Conducting the evaluation meeting
A successful post-project evaluation meeting (which you can hold in person, via videoconference, or through most other meeting methods) requires that you address the right topics and that people share their project thoughts and experiences openly and honestly.
At the post-project (a.k.a. lesson learned) evaluation meeting, explore the following issues:
- Did you accomplish all the project objectives?
- Did you meet the project schedule?
- Did you complete the project within budget?
- With regard to problems during the project,
- Could you have anticipated and planned for them in advance? If so, how?
- Did you handle them effectively and efficiently when they arose?
- Did you use the organization’s project-management systems and procedures effectively?
To ensure you get the most accurate information and the best recommendations for future actions, do the following before and during your post-project evaluation meeting:
- Invite the right people. Invite all the people who participated in your project at all points throughout its life. If the list of potential invitees is too long, consider meeting separately with select subgroups and then holding a general session at which everyone reviews the results of the smaller meetings and you solicit final comments and suggestions.

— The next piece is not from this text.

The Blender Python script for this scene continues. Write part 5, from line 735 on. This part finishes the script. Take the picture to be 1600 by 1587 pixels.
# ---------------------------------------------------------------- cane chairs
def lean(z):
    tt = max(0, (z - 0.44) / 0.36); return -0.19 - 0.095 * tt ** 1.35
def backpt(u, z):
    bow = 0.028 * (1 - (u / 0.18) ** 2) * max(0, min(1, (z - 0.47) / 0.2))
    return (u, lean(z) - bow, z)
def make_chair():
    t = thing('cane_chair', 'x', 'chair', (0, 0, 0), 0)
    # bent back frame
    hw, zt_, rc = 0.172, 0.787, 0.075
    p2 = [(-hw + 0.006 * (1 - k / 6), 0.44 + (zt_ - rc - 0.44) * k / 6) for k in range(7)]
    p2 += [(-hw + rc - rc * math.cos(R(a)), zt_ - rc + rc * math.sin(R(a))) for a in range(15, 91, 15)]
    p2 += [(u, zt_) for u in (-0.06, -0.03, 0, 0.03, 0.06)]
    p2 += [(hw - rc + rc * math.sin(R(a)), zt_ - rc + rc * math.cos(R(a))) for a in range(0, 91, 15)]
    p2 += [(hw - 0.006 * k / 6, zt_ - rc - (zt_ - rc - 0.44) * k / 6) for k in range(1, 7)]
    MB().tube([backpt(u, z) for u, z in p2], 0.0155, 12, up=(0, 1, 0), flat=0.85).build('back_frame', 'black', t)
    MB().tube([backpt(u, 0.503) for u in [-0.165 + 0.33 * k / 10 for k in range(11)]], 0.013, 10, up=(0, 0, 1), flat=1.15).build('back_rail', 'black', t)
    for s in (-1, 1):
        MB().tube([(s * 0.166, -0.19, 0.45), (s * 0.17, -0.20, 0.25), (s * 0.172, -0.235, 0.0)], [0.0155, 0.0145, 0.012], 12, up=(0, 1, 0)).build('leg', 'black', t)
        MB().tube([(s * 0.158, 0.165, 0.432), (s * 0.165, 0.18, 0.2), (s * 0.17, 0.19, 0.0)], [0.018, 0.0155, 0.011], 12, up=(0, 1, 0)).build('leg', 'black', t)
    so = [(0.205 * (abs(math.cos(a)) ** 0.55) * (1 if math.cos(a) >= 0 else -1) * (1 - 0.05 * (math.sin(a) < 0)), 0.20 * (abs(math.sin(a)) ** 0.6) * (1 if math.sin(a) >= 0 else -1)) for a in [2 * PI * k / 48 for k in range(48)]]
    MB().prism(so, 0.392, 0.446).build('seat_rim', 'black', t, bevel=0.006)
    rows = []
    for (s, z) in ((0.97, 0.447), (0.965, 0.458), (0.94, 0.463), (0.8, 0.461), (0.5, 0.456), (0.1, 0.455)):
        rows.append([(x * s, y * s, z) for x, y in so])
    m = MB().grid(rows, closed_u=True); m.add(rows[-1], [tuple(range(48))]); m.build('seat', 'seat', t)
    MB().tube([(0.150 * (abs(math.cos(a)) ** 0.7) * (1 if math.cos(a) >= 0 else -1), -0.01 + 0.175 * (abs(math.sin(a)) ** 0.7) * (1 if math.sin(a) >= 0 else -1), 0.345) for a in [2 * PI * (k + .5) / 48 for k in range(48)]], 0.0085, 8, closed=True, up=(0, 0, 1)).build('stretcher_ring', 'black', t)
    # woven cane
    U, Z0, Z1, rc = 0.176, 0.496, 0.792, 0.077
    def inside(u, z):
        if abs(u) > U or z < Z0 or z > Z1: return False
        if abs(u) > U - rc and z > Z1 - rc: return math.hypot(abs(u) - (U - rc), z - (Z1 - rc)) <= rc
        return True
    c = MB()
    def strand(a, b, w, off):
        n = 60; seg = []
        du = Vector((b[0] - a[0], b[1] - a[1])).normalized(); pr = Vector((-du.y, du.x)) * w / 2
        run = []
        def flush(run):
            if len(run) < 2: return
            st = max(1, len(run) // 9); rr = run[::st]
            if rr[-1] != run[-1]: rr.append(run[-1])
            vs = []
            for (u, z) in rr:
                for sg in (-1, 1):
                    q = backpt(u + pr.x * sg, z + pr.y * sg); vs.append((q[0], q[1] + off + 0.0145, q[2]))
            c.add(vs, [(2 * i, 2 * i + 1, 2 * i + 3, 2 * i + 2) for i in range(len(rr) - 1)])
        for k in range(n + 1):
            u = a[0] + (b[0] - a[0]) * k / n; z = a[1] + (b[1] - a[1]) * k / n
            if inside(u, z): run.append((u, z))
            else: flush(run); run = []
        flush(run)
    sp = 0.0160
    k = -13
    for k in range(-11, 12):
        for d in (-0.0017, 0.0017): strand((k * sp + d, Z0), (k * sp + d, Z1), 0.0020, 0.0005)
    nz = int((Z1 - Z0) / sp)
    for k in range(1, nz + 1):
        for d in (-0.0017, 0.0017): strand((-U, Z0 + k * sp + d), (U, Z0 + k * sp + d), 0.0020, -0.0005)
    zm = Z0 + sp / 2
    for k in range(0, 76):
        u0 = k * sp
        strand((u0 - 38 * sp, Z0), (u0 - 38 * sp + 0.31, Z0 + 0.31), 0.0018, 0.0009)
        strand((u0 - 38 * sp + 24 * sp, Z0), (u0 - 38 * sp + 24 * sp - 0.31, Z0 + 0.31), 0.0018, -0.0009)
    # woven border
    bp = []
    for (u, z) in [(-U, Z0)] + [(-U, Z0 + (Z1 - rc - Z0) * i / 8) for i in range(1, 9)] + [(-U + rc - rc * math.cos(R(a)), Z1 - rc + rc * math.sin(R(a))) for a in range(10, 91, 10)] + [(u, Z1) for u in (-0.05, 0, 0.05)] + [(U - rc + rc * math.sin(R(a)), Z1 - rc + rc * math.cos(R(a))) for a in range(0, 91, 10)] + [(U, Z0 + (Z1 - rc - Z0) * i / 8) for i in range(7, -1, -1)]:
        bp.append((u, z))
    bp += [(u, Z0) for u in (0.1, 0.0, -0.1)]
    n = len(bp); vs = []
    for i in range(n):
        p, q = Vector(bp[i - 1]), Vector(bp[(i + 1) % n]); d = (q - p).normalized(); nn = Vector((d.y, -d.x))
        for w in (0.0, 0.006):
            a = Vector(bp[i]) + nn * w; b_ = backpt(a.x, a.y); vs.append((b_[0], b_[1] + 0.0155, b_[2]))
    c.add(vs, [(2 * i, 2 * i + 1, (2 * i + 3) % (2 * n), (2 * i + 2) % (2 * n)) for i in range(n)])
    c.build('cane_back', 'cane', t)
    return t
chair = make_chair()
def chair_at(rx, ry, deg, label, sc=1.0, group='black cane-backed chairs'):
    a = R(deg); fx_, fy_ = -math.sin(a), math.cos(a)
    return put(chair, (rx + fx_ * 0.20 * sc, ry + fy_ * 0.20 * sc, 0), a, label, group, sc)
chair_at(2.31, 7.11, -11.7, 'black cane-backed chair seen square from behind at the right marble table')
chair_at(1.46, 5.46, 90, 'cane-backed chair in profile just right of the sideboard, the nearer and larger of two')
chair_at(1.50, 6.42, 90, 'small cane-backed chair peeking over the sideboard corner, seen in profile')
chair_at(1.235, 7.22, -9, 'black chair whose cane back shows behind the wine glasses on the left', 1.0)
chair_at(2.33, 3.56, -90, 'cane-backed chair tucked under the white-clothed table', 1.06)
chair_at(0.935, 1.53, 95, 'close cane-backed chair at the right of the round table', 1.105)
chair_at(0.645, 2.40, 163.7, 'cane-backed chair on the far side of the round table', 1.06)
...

Declare at the beginning of the meeting that it’s supposed to be a learning experience rather than a finger-pointing session. As the project manager, you run the post-project evaluation meeting. At its outset, you need to declare that the session is a time for self-examination and suggestions for ensuring the success of future projects. If people start to attack or criticize other participants, you can immediately bring the discussion back on track by asking the participants the following questions:
- What can you do in the future to deal more effectively with such situations?
- What can you do in the future to head off such situations?
If people resist your attempts to redirect their conversations, you can mention actions that you, as project manager, can take in the future to head off or deal with similar situations more effectively and then ask people to share additional ideas.
- Encourage people to
- Identify what other people did well.
- Examine their own performance and see how they could’ve handled situations differently.
- Consider holding the session away from your office. People often feel more comfortable critiquing existing practices and discussing new approaches when they’re away from their normal work environments.
Be sure to assign a person to take notes during the post-project evaluation meeting. In addition to a list of attendees and highlights of information, the notes should list all the agreed-on activities to implement the lessons learned from the meeting and the people responsible for those activities.
Following up on the evaluation
Often your busy schedule pulls you to new projects before you’ve had a chance to analyze and benefit from previous ones. However, even when people do take a few moments to review previous project experiences, they seldom incorporate the lessons learned in their future operating practices.
As soon as possible after your post-project evaluation meeting, you, as project manager, need to prepare and distribute a wrap-up report that’s based on the meeting minutes and that addresses the following topics:
- Practices to incorporate in future projects
- Steps to take to encourage these practices
- Practices to avoid in future projects
- Steps to take to discourage these practices
Consider this wrap-up report as you plan future projects to make sure you apply the lessons you learned.